▶ _Exercise directions_
Don't include pictures. Quote the lines below from the first through the line that contains "(0.95, 0.98, 1.0))".

++++

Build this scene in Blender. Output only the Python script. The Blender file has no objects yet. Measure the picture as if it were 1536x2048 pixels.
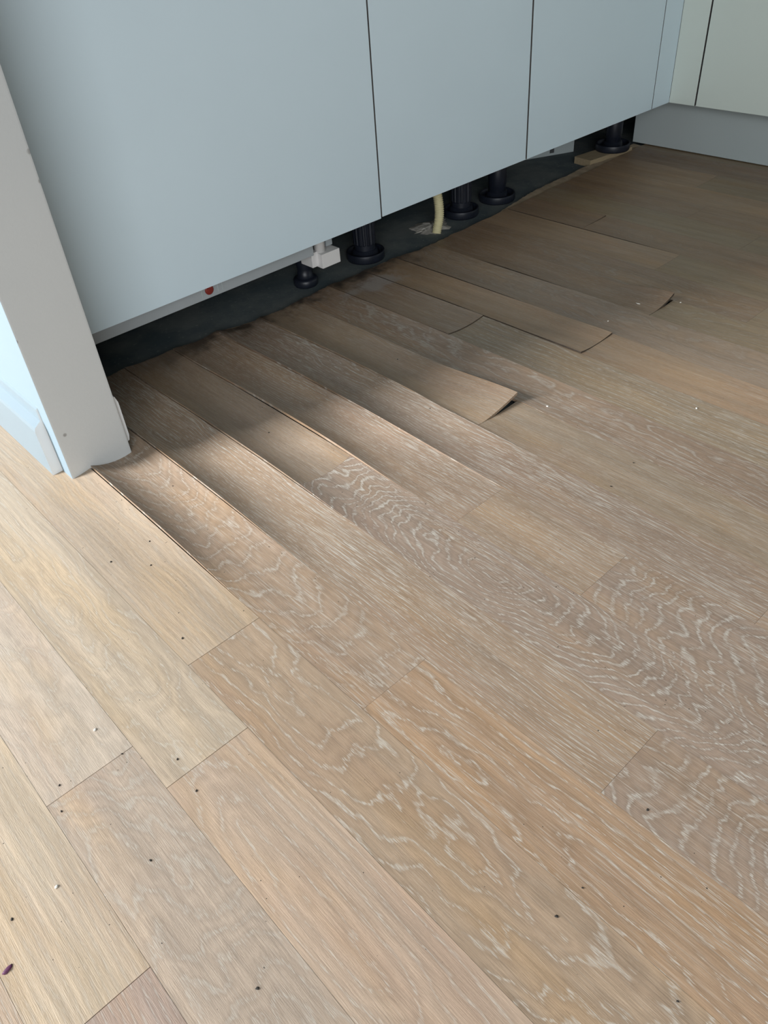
import bpy, bmesh, math, random
from mathutils import Matrix, Vector, noise as mnoise

random.seed(7)
SC = bpy.context.scene
COL = SC.collection

# ------------------------------------------------------------------ camera
F_PX, W_PX = 1565.6, 1536
def Rx(a): return Matrix.Rotation(math.radians(a), 4, 'X')
def Rz(a): return Matrix.Rotation(math.radians(a), 4, 'Z')
cam_data = bpy.data.cameras.new('camera')
cam_data.sensor_fit = 'HORIZONTAL'; cam_data.sensor_width = 36.0
cam_data.lens = 36.0 * F_PX / W_PX
cam_data.clip_start = 0.02
cam = bpy.data.objects.new('camera', cam_data); COL.objects.link(cam)
cam.matrix_world = Matrix.Translation((0.0, -1.045, 0.61)) @ Rz(-39.705) @ Rx(50.049) @ Rz(-5.079)
SC.camera = cam

# ------------------------------------------------------------------ light and exposure
world = bpy.data.worlds.new('daylight'); SC.world = world; world.use_nodes = True
bg = world.node_tree.nodes['Background']
bg.inputs['Color'].default_value = (0.92, 0.96, 1.0, 1); bg.inputs['Strength'].default_value = 0.09

def area(name, loc, target, sx, sy, power, color):
    d = bpy.data.lights.new(name, 'AREA'); d.shape = 'RECTANGLE'; d.size = sx; d.size_y = sy
    d.energy = power; d.color = color
    o = bpy.data.objects.new(name, d); COL.objects.link(o)
    o.location = loc
    o.rotation_euler = (Vector(target) - Vector(loc)).to_track_quat('-Z', 'Y').to_euler()
    return o
# daylight through the glazed door in the left wall (beyond the partition) and a window behind the camera
area('daylight_left', (-2.02, 0.95, 1.32), (0.0, 0.95, 1.32), 0.82, 1.45, 285, (0.96, 0.98, 1.0))
area('daylight_rear', (-1.5, -2.7, 1.15), (1.3, 0.0, 0.3), 2.2, 1.4, 71, (0.95, 0.98, 1.0))

vs = SC.view_settings
vs.view_transform = 'Standard'; vs.look = 'None'; vs.gamma = 1.0; vs.use_curve_mapping = False
vs.exposure = 0.0
SC.cycles.use_denoising = True

# ------------------------------------------------------------------ node helpers
class NT:
    def __init__(s, name):
        s.m = bpy.data.materials.new(name); s.m.use_nodes = True
        s.t = s.m.node_tree; s.t.nodes.clear()
        s.out = s.t.nodes.new('ShaderNodeOutputMaterial')
        s.b = s.t.nodes.new('ShaderNodeBsdfPrincipled')
        s.t.links.new(s.b.outputs[0], s.out.inputs[0])
    def n(s, typ, **k):
        nd = s.t.nodes.new(typ)
        for a, v in k.items(): setattr(nd, a, v)
        return nd
    def put(s, sock, v):
        if isinstance(v, bpy.types.NodeSocket): s.t.links.new(v, sock)
        else: sock.default_value = v
    def math(s, op, a, b=0.0, c=0.0, clamp=False):
        nd = s.n('ShaderNodeMath', operation=op, use_clamp=clamp)
        s.put(nd.inputs[0], a); s.put(nd.inputs[1], b); s.put(nd.inputs[2], c)
        return nd.outputs[0]
    def vec(s, x, y, z=0.0):
        nd = s.n('ShaderNodeCombineXYZ')
        for i, v in enumerate((x, y, z)): s.put(nd.inputs[i], v)
        return nd.outputs[0]
    def noise(s, v, scale=1.0, detail=2.0, rough=0.5):
        nd = s.n('ShaderNodeTexNoise'); s.put(nd.inputs['Vector'], v)
        nd.inputs['Scale'].default_value = scale; nd.inputs['Detail'].default_value = detail
        nd.inputs['Roughness'].default_value = rough
        return nd.outputs[0]
    def smooth(s, v, a, b, lo=0.0, hi=1.0):
        nd = s.n('ShaderNodeMapRange', interpolation_type='SMOOTHSTEP')
        s.put(nd.inputs[0], v); s.put(nd.inputs[1], a); s.put(nd.inputs[2], b); s.put(nd.inputs[3], lo); s.put(nd.inputs[4], hi)
        return nd.outputs[0]
    def lin(s, v, a, b, lo, hi):
        nd = s.n('ShaderNodeMapRange')
        for i, q in enumerate((v, a, b, lo, hi)): s.put(nd.inputs[i], q)
        return nd.outputs[0]
    def mix(s, f, a, b, blend='MIX'):
        nd = s.n('ShaderNodeMix', data_type='RGBA', blend_type=blend)
        s.put(nd.inputs[0], f); s.put(nd.inputs[6], a); s.put(nd.inputs[7], b)
        return nd.outputs[2]
    def attr(s, name):
        nd = s.n('ShaderNodeAttribute', attribute_type='OBJECT', attribute_name=name)
        return nd.outputs['Fac']
    def bump(s, h, strength, dist):
        nd = s.n('ShaderNodeBump'); s.put(nd.inputs['Height'], h)
        nd.inputs['Strength'].default_value = strength; nd.inputs['Distance'].default_value = dist
        s.t.links.new(nd.outputs[0], s.b.inputs['Normal'])
    def set(s, **k):
        for a, v in k.items(): s.put(s.b.inputs[a], v)
        return s.m
def rgb(r, g, b): return (r, g, b, 1.0)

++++

▶ _Exercise response_
Build this scene in Blender. Output only the Python script. The Blender file has no objects yet. Measure the picture as if it were 1536x2048 pixels.
import bpy, bmesh, math, random
from mathutils import Matrix, Vector, noise as mnoise

random.seed(7)
SC = bpy.context.scene
COL = SC.collection

# ------------------------------------------------------------------ camera
F_PX, W_PX = 1565.6, 1536
def Rx(a): return Matrix.Rotation(math.radians(a), 4, 'X')
def Rz(a): return Matrix.Rotation(math.radians(a), 4, 'Z')
cam_data = bpy.data.cameras.new('camera')
cam_data.sensor_fit = 'HORIZONTAL'; cam_data.sensor_width = 36.0
cam_data.lens = 36.0 * F_PX / W_PX
cam_data.clip_start = 0.02
cam = bpy.data.objects.new('camera', cam_data); COL.objects.link(cam)
cam.matrix_world = Matrix.Translation((0.0, -1.045, 0.61)) @ Rz(-39.705) @ Rx(50.049) @ Rz(-5.079)
SC.camera = cam

# ------------------------------------------------------------------ light and exposure
world = bpy.data.worlds.new('daylight'); SC.world = world; world.use_nodes = True
bg = world.node_tree.nodes['Background']
bg.inputs['Color'].default_value = (0.92, 0.96, 1.0, 1); bg.inputs['Strength'].default_value = 0.09

def area(name, loc, target, sx, sy, power, color):
    d = bpy.data.lights.new(name, 'AREA'); d.shape = 'RECTANGLE'; d.size = sx; d.size_y = sy
    d.energy = power; d.color = color
    o = bpy.data.objects.new(name, d); COL.objects.link(o)
    o.location = loc
    o.rotation_euler = (Vector(target) - Vector(loc)).to_track_quat('-Z', 'Y').to_euler()
    return o
# daylight through the glazed door in the left wall (beyond the partition) and a window behind the camera
area('daylight_left', (-2.02, 0.95, 1.32), (0.0, 0.95, 1.32), 0.82, 1.45, 285, (0.96, 0.98, 1.0))
area('daylight_rear', (-1.5, -2.7, 1.15), (1.3, 0.0, 0.3), 2.2, 1.4, 71, (0.95, 0.98, 1.0))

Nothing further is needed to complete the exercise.